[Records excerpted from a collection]
========================================
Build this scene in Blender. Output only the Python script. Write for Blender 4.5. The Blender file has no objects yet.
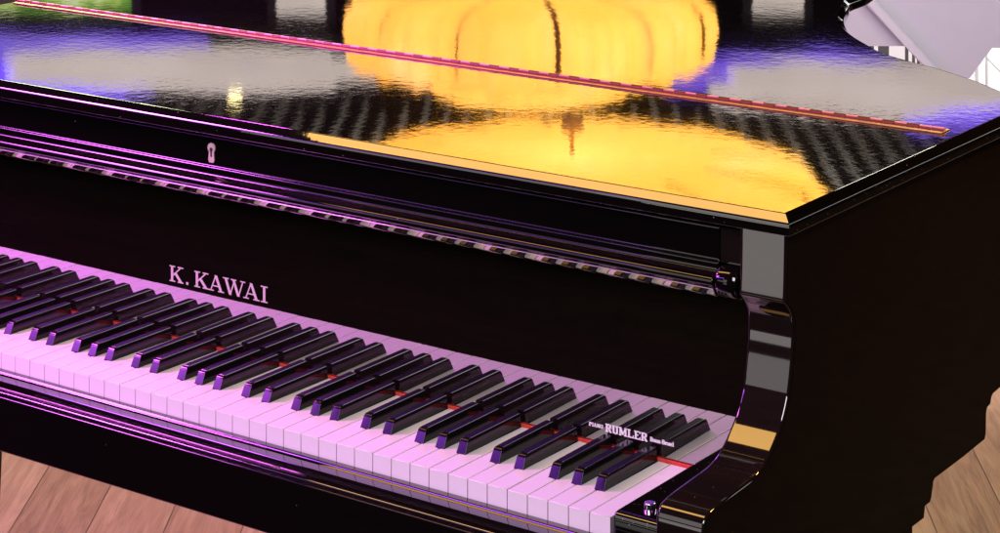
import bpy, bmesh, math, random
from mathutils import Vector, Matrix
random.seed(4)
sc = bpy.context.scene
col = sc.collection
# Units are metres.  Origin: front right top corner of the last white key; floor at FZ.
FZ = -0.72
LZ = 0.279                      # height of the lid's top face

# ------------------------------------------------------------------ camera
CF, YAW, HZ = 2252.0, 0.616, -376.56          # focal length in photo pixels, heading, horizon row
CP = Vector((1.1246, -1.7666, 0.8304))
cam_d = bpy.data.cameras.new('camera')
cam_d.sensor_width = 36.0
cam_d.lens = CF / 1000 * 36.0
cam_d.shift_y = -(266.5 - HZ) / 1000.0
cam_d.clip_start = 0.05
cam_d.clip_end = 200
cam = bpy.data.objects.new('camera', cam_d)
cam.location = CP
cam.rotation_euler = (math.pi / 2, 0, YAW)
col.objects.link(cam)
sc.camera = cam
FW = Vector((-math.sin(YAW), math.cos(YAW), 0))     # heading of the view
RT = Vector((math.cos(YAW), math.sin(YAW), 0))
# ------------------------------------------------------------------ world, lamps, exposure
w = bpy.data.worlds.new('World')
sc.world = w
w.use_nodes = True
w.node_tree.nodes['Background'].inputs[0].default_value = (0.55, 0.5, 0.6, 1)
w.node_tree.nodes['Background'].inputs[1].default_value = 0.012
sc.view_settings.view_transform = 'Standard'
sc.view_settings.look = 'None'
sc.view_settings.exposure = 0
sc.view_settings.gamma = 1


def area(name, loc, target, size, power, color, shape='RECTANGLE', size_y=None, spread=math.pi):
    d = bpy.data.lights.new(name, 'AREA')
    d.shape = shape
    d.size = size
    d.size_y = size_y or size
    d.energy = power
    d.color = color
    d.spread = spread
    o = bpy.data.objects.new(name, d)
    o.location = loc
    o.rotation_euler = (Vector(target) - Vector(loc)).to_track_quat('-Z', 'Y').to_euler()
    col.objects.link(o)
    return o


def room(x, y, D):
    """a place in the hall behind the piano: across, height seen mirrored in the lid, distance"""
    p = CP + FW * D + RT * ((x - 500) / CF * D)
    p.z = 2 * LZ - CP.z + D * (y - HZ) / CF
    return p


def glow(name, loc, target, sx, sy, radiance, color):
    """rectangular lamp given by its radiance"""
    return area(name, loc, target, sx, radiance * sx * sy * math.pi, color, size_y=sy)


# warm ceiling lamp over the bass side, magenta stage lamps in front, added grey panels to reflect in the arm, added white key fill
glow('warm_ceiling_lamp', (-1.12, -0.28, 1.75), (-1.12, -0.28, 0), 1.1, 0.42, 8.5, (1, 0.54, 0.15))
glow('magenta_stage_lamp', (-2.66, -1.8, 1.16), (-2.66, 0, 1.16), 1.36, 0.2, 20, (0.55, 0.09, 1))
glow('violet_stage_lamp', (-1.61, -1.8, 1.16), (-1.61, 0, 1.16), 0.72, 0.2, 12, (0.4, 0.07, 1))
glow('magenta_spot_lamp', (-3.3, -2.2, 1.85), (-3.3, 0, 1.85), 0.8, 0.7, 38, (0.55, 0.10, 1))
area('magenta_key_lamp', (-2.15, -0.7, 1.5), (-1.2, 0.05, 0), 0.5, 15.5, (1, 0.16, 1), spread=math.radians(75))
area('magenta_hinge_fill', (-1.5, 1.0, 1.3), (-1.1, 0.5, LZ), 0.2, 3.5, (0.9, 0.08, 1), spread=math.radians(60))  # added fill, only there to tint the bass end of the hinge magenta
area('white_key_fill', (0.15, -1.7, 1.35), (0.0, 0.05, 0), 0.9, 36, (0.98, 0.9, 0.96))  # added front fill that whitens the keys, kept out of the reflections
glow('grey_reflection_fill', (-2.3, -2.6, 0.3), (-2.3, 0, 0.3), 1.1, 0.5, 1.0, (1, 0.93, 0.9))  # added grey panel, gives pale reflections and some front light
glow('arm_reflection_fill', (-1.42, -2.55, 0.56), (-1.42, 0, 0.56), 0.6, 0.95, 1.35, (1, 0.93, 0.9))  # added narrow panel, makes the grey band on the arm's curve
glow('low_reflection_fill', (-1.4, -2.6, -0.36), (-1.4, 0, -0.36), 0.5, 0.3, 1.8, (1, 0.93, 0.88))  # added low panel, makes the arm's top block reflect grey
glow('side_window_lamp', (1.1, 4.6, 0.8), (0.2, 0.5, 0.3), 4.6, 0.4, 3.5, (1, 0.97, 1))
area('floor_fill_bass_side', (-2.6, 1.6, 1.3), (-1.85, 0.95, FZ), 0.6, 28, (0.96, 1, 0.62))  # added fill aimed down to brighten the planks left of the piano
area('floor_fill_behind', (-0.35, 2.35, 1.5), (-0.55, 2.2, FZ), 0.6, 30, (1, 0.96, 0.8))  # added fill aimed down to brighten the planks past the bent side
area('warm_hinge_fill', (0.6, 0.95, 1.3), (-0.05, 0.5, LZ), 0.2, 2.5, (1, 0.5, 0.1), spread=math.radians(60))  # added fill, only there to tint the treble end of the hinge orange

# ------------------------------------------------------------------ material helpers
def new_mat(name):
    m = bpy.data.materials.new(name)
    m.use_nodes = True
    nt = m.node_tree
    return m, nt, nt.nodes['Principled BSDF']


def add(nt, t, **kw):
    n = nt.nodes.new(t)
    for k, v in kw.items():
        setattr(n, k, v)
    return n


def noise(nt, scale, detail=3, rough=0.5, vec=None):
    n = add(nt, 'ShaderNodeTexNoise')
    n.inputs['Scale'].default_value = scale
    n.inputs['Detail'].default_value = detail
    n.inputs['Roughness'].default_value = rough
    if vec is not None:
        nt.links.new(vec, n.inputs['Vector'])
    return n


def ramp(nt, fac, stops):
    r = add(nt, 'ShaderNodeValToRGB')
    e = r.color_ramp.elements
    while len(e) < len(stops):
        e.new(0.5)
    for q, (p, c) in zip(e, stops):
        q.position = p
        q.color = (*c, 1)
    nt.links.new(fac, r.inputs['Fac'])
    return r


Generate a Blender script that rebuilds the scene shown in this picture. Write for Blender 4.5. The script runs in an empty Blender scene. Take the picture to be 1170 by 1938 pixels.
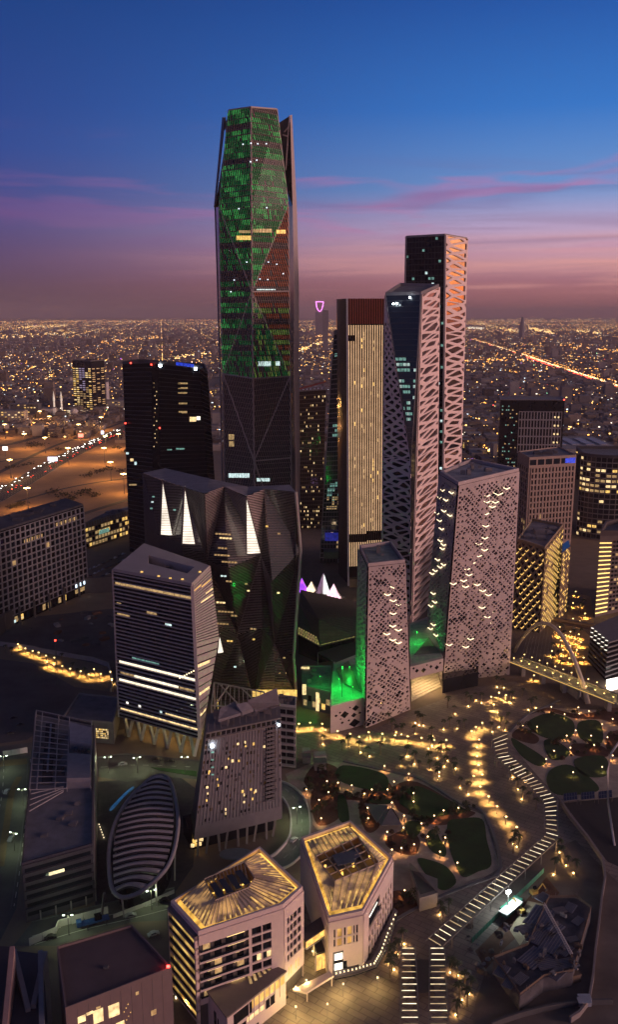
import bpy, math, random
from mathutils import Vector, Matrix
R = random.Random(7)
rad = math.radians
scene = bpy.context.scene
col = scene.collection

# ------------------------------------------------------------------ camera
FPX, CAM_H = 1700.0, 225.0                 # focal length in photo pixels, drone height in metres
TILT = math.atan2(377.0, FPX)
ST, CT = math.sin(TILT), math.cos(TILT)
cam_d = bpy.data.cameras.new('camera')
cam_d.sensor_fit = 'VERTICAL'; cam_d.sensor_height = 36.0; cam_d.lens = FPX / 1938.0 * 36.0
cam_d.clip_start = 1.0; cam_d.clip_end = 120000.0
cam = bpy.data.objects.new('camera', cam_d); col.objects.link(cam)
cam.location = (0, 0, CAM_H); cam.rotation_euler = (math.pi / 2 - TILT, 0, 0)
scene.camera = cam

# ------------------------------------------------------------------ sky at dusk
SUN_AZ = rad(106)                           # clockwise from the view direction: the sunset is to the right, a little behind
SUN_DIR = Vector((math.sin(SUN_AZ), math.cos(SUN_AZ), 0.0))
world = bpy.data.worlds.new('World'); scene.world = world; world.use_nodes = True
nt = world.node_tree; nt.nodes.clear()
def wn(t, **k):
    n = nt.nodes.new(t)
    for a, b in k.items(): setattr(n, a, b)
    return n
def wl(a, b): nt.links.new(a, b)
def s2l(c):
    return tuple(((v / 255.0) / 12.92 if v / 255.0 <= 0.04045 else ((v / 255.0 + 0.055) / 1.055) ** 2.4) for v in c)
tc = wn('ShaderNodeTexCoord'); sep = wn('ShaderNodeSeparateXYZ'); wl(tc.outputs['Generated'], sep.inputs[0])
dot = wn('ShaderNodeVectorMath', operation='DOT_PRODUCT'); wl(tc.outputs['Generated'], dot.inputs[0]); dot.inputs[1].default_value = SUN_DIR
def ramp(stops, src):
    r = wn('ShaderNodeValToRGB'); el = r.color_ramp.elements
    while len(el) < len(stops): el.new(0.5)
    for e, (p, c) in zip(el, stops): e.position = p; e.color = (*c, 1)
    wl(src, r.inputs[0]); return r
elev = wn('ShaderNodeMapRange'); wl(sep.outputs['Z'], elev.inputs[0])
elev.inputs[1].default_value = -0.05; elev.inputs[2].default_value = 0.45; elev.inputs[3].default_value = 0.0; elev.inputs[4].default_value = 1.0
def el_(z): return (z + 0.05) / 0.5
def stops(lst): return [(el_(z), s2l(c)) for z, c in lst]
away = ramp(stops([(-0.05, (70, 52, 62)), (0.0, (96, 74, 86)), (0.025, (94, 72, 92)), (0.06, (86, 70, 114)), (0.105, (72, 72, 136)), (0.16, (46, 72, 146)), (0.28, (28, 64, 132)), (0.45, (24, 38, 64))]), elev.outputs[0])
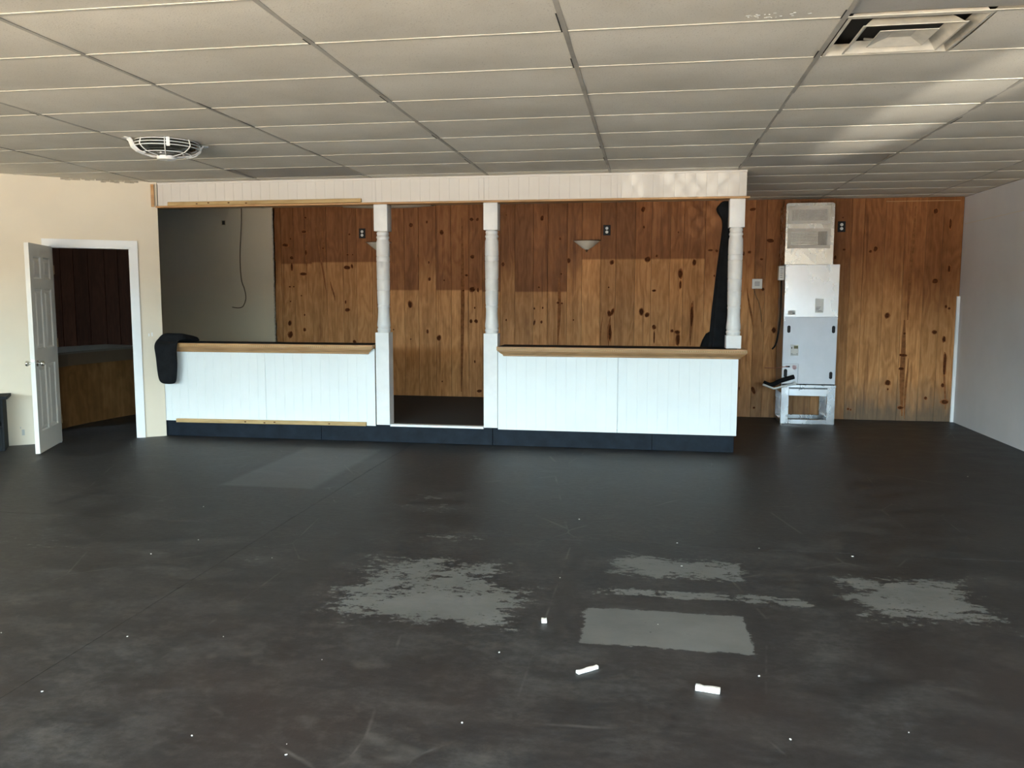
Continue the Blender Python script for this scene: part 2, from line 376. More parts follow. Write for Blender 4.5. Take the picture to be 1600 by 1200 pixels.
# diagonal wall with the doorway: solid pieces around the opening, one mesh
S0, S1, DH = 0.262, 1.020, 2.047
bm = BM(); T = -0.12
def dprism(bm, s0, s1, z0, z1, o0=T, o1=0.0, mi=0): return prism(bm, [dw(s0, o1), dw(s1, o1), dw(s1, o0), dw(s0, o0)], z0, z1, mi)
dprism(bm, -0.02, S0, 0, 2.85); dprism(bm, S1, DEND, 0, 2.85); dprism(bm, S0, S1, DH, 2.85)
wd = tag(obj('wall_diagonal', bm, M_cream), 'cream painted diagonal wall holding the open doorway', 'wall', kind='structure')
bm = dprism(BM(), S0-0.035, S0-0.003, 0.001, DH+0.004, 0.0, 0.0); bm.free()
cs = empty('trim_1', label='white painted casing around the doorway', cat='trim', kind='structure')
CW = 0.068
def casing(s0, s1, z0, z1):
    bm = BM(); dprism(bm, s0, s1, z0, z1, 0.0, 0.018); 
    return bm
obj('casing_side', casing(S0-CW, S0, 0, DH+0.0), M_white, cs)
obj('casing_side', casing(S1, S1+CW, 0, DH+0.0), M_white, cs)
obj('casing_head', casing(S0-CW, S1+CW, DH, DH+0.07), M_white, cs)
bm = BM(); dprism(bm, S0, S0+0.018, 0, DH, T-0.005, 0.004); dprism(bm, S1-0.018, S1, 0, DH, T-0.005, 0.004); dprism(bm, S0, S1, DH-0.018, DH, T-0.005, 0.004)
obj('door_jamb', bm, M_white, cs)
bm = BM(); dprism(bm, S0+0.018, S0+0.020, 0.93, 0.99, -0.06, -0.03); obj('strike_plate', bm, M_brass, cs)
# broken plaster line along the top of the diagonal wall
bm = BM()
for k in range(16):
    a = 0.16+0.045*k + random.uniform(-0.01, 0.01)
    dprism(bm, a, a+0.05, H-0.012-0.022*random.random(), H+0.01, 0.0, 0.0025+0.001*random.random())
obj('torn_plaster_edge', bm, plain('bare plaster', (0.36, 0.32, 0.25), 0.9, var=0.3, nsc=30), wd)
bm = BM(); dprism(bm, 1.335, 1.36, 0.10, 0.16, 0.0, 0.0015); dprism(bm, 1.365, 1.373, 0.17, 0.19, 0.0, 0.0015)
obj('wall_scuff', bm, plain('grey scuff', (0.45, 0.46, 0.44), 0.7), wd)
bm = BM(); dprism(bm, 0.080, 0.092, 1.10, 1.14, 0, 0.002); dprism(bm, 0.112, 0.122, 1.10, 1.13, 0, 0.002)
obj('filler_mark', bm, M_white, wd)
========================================
(EXERCISE DESCRIPTION) Restate the lines of the records exactly, starting at the first and stopping after the line with "lid's top face". Leave out any picture.

(OUTPUT OF THE EXERCISE)
Build this scene in Blender. Output only the Python script. Write for Blender 4.5. The Blender file has no objects yet.
import bpy, bmesh, math, random
from mathutils import Vector, Matrix
random.seed(4)
sc = bpy.context.scene
col = sc.collection
# Units are metres.  Origin: front right top corner of the last white key; floor at FZ.
FZ = -0.72
LZ = 0.279                      # height of the lid's top face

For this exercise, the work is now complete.